According to Ian Scales and Raoul Graemer (page 26),
in the 2004-2005 Bougainville produced 15 670 tons of exportable cocoa matching
the pre-crisis average of 15 600 tons. This quantity with the world market
pricing of that period which was about K3 900 per ton (2006 price) could have
fetched the Bougainville economy some K59 million if Bougainville had its own
company in charge of it cocoa industry.
When non-Bougainvillean companies control the cocoa
industry of Bougainville, farmers like Erengona, are exploited and the
government keeps wailing to re-open the Panguna mine with foreign consultants
screaming into its ears, ‘Re-open Panguna and your GDP will rocket into the
space and we give you more loans to keep you under control.’
Erengona harvests about 140-170 kilograms of wet
bean cocoa to ferment that to one standard exportable bag of 63.5 kilograms of
dry bean bag. And in such places like Kaino caring for cocoa plots; harvesting
and fermenting and accessing the market is labour intensive and costly.
So his recent earnings of K340 per bag is a
disadvantage for him and the Bougainville economy where the cocoa industry is
not own by Bougainvilleans or their government.

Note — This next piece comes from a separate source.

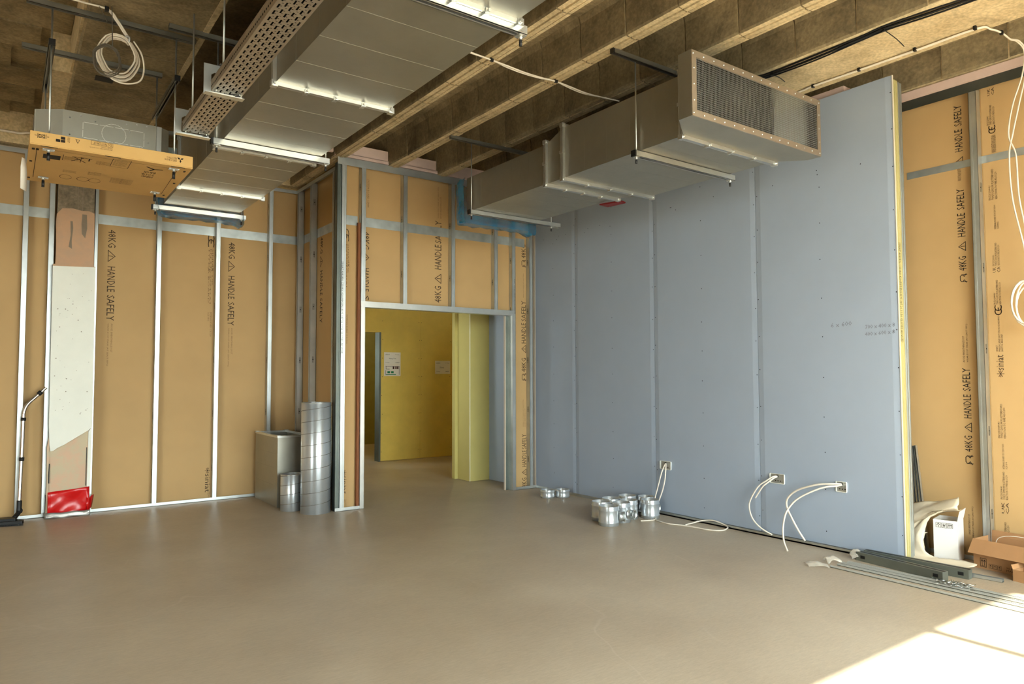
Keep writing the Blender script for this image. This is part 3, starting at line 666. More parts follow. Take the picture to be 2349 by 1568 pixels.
def film_pts(x0, x1, zb, zt_, y, drop, out):
    pts = []
    prof = [(x0-out*.6, zt_), (x0-out, zt_-.12), (x0-out*1.1, zb+.06), (x0-out*.7, zb-drop*.4), (x0+.03, zb-drop), ((x0+x1)/2, zb-drop*.9), (x1-.06, zb-drop*.95), (x1+.03, zb-drop*1.3), (x1+.035, zb+.02), (x1+out*.4, zt_)]
    pr = spline([(p[0], 0, p[1]) for p in prof], 5)
    for dy in (-.05, 0, .05, .09):
        k = 1-abs(dy)*1.5
        pts.append([(p.x, y+dy+.012*math.sin(p.x*31+p.z*17), p.z+.006*math.sin(p.x*40+dy*60)) for p in pr])
    cen = [((x0+x1)/2*.3+p.x*.7, y+.10, (zb+zt_)/2*.3+p.z*.7) for p in pr]
    cen2 = [((x0+x1)/2, y+.11, (zb+zt_)/2) for p in pr]
    return pts+[cen, cen2]
MB().grid(film_pts(X0, X1, Z0-.03, Z1, 7.03, .075, .045)).build('end_film', 'blue_film', DL)
trapeze(1.075, 1.868, 2.49, Z0-.004, (1.10,1.845), TOP-.04, 'bright channel hanger crossing the long duct nearest the top edge')
trapeze(1.075, 1.868, 4.86, Z0-.004, (1.10,1.845), TOP-.04, 'bright channel hanger across the middle of the long duct')
trapeze(1.055, 1.868, 7.03, Z0-.014, (1.075,1.83), TOP-.04, 'bright channel hanger under the film wrapped end of the long duct')
rail(0.80, 2.2, 4.86, 'ceiling channel above the middle hanger of the long duct')
rail(0.9, 2.2, 2.49, 'ceiling channel above the nearest hanger of the long duct')
rail(0.9, 2.2, 7.03, 'ceiling channel above the far hanger of the long duct')

DR = thing('ventilation_duct', (4.1, 4.2, 2.945), 'galvanised duct with a flared mesh covered mouth hung beside the blue wall', 'duct', 'rectangular ventilation ducts')
xl = 3.60; zb = 2.945
duct_section(DR, xl, 4.60, zb, 3.355, 3.065, 4.275, beads=4)
mb = MB()                                               # taper piece
a = [(xl,4.285,zb),(4.60,4.285,zb),(4.60,4.285,3.355),(xl,4.285,3.355)]; b = [(xl,4.495,zb),(4.40,4.495,zb),(4.40,4.495,3.275),(xl,4.495,3.275)]
mb.add(a+b, [(0,1,5,4),(1,2,6,5),(2,3,7,6),(3,0,4,7)]); mb.build('taper_section', 'galvanised_duct', DR, thick=.003)
duct_section(DR, xl, 4.40, zb, 3.275, 4.505, 5.74, beads=4)
flange(DR, xl, 4.60, zb, 3.355, 4.28, w_=.026, d=.016); flange(DR, xl, 4.40, zb, 3.275, 4.50, w_=.026, d=.016); flange(DR, xl, 4.60, zb, 3.355, 3.06, clamps=3, w_=.026, d=.016)
MB().box(xl+.004,4.596,3.085,3.095,zb+.004,3.35).build('duct_shade_sheet', 'dark', DR)  # dark sheet added in place of shade deep in the duct
MB().box(3.364,4.255,2.83,2.836,zb+.003,3.352).build('mouth_shade_panel', 'dark', DR)  # added black panel painting the mouth interior as deep shade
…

Since cocoa is one major income earner for
Bougainvilleans the Bougainville government must seriously take control of the
industry.
‘Bougainville is taking all the powers and functions
of government from PNG,’ Erengona says, ‘so it’s about time it forms his own
cocoa board and also form a true Bougainvillean company to export the cocoa we
produce.
‘With that I think the price of cocoa on
Bougainville will triple and that the internal revenue of Bougainville will rise
and there is no need to destroy our environment with the re-opening of the
Panguna mine since Bougainville is a small island.’
To Erengona Bougainville is being exploited yet of
it enormous economic power from this single cash crop to advance above with its
political journey towards referendum to decide its political future by foreign
companies and its own myopic politicians.